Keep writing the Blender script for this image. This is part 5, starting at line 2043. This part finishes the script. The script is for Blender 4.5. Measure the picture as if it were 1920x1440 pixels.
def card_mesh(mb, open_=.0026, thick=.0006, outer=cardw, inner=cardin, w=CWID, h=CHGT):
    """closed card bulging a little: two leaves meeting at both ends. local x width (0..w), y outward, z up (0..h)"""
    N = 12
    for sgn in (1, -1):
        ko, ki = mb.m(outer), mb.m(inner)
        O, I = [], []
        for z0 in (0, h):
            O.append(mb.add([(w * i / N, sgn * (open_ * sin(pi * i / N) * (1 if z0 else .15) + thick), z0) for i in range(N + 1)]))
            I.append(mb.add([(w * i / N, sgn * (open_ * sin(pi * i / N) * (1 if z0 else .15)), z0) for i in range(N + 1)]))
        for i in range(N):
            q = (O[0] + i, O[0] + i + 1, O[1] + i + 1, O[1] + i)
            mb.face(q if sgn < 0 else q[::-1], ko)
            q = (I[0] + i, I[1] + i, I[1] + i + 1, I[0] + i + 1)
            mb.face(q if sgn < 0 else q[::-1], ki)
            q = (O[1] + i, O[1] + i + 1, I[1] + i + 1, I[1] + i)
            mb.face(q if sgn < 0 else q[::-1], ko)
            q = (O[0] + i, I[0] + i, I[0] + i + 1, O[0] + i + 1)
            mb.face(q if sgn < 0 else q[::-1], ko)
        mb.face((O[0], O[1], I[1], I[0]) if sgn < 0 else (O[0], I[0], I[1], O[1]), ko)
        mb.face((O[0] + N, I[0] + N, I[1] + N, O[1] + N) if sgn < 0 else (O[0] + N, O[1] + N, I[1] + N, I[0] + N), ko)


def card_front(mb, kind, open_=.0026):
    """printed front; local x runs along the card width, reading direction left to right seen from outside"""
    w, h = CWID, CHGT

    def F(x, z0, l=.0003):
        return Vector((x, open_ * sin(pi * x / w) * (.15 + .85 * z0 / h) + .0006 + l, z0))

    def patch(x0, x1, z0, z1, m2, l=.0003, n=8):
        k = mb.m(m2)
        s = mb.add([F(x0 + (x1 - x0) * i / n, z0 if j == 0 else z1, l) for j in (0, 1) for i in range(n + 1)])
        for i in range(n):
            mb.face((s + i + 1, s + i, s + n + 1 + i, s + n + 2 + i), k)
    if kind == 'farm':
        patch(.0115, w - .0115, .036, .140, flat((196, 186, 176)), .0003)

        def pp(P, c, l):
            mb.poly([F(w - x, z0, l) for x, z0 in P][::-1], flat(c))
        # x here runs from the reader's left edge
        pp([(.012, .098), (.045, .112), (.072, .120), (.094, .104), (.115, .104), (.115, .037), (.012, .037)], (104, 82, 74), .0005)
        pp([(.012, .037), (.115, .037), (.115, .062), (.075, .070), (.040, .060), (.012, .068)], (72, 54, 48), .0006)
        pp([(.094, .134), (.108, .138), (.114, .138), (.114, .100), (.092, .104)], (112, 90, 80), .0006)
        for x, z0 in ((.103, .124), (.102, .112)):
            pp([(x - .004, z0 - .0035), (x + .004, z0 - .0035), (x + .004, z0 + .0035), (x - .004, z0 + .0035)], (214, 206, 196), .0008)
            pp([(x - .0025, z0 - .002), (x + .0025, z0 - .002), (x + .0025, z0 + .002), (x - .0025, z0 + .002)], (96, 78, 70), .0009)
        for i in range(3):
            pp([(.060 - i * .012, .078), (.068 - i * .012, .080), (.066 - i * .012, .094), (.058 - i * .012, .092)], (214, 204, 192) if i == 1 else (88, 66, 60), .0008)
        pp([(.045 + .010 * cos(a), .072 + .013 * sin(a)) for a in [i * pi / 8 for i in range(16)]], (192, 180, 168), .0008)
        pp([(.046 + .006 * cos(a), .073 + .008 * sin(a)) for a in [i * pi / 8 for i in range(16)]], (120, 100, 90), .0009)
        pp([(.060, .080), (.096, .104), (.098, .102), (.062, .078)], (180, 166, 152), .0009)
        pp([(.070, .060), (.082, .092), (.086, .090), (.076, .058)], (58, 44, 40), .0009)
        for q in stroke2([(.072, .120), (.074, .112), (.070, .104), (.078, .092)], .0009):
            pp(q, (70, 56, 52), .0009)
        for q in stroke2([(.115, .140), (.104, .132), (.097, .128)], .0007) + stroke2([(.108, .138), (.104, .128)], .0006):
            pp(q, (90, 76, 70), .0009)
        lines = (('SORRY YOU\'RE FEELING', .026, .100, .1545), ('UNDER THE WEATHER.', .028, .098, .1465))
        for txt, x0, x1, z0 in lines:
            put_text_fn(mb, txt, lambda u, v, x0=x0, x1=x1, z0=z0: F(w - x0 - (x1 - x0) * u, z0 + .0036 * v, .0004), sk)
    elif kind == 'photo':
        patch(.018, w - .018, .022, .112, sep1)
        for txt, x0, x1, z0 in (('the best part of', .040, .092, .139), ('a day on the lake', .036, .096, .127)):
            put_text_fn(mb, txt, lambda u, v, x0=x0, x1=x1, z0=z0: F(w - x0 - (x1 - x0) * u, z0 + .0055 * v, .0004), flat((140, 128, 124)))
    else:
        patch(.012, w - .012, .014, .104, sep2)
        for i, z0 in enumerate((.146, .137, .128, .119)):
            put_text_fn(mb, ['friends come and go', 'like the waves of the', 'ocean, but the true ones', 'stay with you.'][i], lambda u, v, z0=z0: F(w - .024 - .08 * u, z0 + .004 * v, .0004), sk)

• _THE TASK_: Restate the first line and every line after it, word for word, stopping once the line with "186, 176)), .0003)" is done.

• _RESPONSE_:
Keep writing the Blender script for this image. This is part 5, starting at line 2043. This part finishes the script. The script is for Blender 4.5. Measure the picture as if it were 1920x1440 pixels.
def card_mesh(mb, open_=.0026, thick=.0006, outer=cardw, inner=cardin, w=CWID, h=CHGT):
    """closed card bulging a little: two leaves meeting at both ends. local x width (0..w), y outward, z up (0..h)"""
    N = 12
    for sgn in (1, -1):
        ko, ki = mb.m(outer), mb.m(inner)
        O, I = [], []
        for z0 in (0, h):
            O.append(mb.add([(w * i / N, sgn * (open_ * sin(pi * i / N) * (1 if z0 else .15) + thick), z0) for i in range(N + 1)]))
            I.append(mb.add([(w * i / N, sgn * (open_ * sin(pi * i / N) * (1 if z0 else .15)), z0) for i in range(N + 1)]))
        for i in range(N):
            q = (O[0] + i, O[0] + i + 1, O[1] + i + 1, O[1] + i)
            mb.face(q if sgn < 0 else q[::-1], ko)
            q = (I[0] + i, I[1] + i, I[1] + i + 1, I[0] + i + 1)
            mb.face(q if sgn < 0 else q[::-1], ki)
            q = (O[1] + i, O[1] + i + 1, I[1] + i + 1, I[1] + i)
            mb.face(q if sgn < 0 else q[::-1], ko)
            q = (O[0] + i, I[0] + i, I[0] + i + 1, O[0] + i + 1)
            mb.face(q if sgn < 0 else q[::-1], ko)
        mb.face((O[0], O[1], I[1], I[0]) if sgn < 0 else (O[0], I[0], I[1], O[1]), ko)
        mb.face((O[0] + N, I[0] + N, I[1] + N, O[1] + N) if sgn < 0 else (O[0] + N, O[1] + N, I[1] + N, I[0] + N), ko)


def card_front(mb, kind, open_=.0026):
    """printed front; local x runs along the card width, reading direction left to right seen from outside"""
    w, h = CWID, CHGT

    def F(x, z0, l=.0003):
        return Vector((x, open_ * sin(pi * x / w) * (.15 + .85 * z0 / h) + .0006 + l, z0))

    def patch(x0, x1, z0, z1, m2, l=.0003, n=8):
        k = mb.m(m2)
        s = mb.add([F(x0 + (x1 - x0) * i / n, z0 if j == 0 else z1, l) for j in (0, 1) for i in range(n + 1)])
        for i in range(n):
            mb.face((s + i + 1, s + i, s + n + 1 + i, s + n + 2 + i), k)
    if kind == 'farm':
        patch(.0115, w - .0115, .036, .140, flat((196, 186, 176)), .0003)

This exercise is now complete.